803rd Week: “Do Unto Others…”

In writing this practice, I don’t want to slide over into political perspectives or a polarized discussion. What I want to bring into this week’s practice is the saying that is found in most religions and spiritual traditions, adding up to “treat others as you would want to be treated.” I think this is probably one of the fundamental values of just about every spiritual approach I’ve learned about throughout my years of exploring spirituality and religion.

With the Internet and the polarized nature of our world at this time, it can be far too easy to respond to people in ways that would have been unimaginable only a decade or so ago. I’ve had people comment about things I’ve posted on Facebook in ways that have shocked, saddened, and surprised me. It’s as though we have learned to interact as individuals and as a culture as if it doesn’t matter what or how we communicate with one another.

For this week’s practice, I invite you to carry with you the request to “treat others as you would want to be treated” and, in addition, “treat others as you would want your loved ones to be treated.” Then, measure your words and actions against these statements and notice if you are following this most basic human ideal. By making this a practice akin to mindfulness, pay attention to what you discover about how much awareness, consideration, and choice you bring to how you respond to and treat others, to your words, your thoughts, your feelings, your actions.

And, this isn’t an invitation to actively avoid expressing outrage or disagreement. Instead, it’s about the attitude we carry into the everyday activities and encounters we have with other people. It’s about the attitude we carry into the choices we make politically, socially, spiritually. Of course there will be disagreement. There are many things in our human family that need to be healed and made right. What this practice asks you to do is be increasingly aware of how you engage in these issues with others.

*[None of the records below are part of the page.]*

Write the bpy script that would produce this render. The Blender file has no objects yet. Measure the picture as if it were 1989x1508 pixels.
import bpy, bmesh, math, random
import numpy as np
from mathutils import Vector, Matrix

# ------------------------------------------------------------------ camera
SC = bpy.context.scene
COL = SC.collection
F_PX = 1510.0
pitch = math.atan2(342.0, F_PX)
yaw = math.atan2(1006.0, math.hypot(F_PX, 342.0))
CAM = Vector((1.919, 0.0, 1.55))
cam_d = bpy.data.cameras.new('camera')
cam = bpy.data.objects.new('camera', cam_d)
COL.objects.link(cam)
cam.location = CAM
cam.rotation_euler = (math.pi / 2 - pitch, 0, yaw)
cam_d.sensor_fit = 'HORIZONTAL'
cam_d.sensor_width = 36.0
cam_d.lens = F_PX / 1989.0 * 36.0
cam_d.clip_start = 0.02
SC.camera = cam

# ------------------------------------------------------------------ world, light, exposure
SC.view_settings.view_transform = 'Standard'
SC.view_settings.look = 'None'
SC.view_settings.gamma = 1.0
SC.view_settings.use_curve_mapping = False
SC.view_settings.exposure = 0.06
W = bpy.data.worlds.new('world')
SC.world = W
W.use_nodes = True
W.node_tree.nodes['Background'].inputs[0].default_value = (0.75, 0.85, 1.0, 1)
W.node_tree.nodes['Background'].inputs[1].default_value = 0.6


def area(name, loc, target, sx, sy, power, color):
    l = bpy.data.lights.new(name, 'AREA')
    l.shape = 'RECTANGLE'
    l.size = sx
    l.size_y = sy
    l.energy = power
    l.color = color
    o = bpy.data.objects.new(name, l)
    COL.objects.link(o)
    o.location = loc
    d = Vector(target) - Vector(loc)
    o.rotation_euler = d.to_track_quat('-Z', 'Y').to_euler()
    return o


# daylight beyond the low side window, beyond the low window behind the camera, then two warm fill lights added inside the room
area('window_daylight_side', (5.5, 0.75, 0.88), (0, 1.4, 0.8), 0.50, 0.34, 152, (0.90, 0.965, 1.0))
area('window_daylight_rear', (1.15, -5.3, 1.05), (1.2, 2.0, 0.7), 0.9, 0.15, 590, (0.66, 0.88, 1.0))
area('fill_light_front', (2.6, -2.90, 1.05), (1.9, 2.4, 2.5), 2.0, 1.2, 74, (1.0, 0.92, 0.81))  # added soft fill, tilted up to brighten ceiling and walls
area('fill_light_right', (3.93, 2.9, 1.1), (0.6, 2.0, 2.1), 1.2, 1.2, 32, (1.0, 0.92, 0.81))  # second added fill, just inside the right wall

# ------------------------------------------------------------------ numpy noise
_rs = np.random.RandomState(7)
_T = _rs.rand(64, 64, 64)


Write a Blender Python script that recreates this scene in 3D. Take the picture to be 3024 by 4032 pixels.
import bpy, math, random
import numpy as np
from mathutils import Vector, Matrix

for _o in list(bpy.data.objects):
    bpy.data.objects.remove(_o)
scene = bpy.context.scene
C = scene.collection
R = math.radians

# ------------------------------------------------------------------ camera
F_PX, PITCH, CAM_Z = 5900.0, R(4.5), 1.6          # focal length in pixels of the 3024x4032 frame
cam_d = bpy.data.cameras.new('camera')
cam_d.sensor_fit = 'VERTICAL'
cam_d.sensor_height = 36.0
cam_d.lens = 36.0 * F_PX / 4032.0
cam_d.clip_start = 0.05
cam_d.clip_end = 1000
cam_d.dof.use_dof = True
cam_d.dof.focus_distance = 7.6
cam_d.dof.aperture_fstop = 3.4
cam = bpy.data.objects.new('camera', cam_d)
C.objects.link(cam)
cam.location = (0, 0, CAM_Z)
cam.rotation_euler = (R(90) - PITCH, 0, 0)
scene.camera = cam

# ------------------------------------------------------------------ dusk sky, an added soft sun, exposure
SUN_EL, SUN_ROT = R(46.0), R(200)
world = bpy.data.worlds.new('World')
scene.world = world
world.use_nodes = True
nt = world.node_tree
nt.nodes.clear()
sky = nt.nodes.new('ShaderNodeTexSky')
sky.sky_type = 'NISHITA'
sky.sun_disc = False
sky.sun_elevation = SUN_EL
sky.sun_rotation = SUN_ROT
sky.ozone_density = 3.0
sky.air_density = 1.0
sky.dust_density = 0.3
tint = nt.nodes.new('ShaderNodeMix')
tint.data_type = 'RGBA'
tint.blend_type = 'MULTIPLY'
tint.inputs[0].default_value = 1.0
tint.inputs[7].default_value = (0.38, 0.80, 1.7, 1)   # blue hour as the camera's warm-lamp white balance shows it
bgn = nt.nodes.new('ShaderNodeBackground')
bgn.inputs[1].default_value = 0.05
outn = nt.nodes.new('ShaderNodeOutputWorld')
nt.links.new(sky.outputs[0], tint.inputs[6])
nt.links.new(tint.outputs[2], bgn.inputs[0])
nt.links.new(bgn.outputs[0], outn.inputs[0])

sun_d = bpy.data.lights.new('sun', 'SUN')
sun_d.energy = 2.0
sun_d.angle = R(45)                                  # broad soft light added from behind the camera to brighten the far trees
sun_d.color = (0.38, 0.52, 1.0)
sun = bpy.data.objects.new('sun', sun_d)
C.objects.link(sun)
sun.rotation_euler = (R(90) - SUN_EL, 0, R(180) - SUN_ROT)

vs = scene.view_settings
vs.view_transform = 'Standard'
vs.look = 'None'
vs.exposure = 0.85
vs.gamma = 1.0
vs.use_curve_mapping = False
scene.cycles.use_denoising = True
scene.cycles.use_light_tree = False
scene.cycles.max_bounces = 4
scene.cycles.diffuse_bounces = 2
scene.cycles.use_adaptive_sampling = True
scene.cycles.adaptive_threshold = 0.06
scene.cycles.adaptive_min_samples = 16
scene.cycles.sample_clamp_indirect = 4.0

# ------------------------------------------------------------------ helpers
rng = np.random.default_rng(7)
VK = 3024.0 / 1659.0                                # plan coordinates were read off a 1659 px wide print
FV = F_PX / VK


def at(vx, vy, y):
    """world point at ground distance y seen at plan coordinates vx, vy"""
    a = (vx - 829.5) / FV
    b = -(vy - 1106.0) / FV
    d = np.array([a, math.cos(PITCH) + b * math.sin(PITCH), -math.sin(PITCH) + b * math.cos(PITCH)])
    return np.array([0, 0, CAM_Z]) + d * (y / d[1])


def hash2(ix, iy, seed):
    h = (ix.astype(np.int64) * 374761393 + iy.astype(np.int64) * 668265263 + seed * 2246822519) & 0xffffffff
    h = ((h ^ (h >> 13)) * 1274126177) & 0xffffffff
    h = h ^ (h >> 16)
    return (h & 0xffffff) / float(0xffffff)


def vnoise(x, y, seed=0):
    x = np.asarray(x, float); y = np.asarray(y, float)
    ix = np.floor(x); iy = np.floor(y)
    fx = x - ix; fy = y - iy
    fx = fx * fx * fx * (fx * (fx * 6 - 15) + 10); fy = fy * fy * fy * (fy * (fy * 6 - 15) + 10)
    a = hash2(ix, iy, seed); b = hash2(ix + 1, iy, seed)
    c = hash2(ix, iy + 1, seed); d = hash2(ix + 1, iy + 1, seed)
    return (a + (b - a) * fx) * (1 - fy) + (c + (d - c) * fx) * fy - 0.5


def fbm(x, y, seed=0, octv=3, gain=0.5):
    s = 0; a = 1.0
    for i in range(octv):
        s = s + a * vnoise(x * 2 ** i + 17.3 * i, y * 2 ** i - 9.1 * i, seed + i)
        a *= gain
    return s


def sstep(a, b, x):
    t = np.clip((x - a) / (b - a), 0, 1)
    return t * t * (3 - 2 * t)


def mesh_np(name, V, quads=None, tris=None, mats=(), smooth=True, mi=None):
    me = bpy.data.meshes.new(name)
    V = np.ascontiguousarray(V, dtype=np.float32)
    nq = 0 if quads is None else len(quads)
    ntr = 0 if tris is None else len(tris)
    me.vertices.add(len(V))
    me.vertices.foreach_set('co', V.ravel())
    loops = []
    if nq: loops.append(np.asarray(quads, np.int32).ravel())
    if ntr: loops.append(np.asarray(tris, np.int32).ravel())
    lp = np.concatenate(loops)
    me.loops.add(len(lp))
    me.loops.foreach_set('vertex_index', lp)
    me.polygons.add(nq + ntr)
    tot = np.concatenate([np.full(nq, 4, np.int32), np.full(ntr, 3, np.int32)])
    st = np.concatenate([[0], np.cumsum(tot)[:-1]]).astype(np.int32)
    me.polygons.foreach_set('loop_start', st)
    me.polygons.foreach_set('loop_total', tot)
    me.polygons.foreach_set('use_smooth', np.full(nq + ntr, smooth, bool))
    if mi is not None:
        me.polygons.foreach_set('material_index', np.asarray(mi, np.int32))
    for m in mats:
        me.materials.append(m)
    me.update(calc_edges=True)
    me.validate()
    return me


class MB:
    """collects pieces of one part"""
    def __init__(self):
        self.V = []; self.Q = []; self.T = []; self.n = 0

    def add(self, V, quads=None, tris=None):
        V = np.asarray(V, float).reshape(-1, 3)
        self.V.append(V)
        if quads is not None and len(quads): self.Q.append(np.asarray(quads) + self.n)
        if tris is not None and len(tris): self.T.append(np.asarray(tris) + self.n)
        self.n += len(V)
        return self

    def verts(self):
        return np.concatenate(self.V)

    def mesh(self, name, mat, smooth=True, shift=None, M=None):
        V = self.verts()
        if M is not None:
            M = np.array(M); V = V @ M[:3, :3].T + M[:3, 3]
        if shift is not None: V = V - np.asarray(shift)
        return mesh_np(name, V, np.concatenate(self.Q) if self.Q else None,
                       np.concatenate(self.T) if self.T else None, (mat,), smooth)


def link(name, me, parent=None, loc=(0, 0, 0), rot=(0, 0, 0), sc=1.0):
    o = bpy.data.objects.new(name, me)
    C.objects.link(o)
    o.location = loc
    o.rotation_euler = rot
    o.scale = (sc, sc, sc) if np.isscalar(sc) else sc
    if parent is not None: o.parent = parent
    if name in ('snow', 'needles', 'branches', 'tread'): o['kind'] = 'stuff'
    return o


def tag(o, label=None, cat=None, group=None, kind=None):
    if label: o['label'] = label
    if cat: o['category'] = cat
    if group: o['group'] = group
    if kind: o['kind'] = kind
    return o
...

As with many of these practices, please be sure to allow for mixed feelings and notice how it’s inevitable to have negative, as well as positive, feelings come into awareness. It’s what you do with them that matters, be they negative feelings toward others or yourself, or positive feelings. Make room for them and engage them within a context of curiosity and choice. It’s the same with judgments. Be sure to engage them gently, allowing them to offer you their communication but then to let them move on through without having to do battle with them or necessarily act on them.

These are troubling times for us all, individually and collectively, and it is my belief that if we treated one another as we would want to be treated we wouldn’t experience or enact the amount of aggression and cruelty that we now see online every day. And, again, treating others as we would want to be treated allows for a great deal of outrage and action on behalf of people we care about, which—if we followed most spiritual principles—would include all of our human and earth-kin families.

As I read this practice some days after writing it, it seems that my interfaith ministry self has popped to the foreground, so this may have a different flavor from other practices I’ve posted. As I invite you to do with all these practices, please bring curiosity along as your constant companion and notice what the focus of this practice brings into your awareness. Also, again, please remember to pat gently on the head any judgments that may arise, allowing them to move on through. Our culture has taught us to take our thoughts as truth rather than as responses to what’s happening in our lives, and our judgments are just the next thoughts that are floating up and moving along on the constantly flowing stream of consciousness that is endlessly present.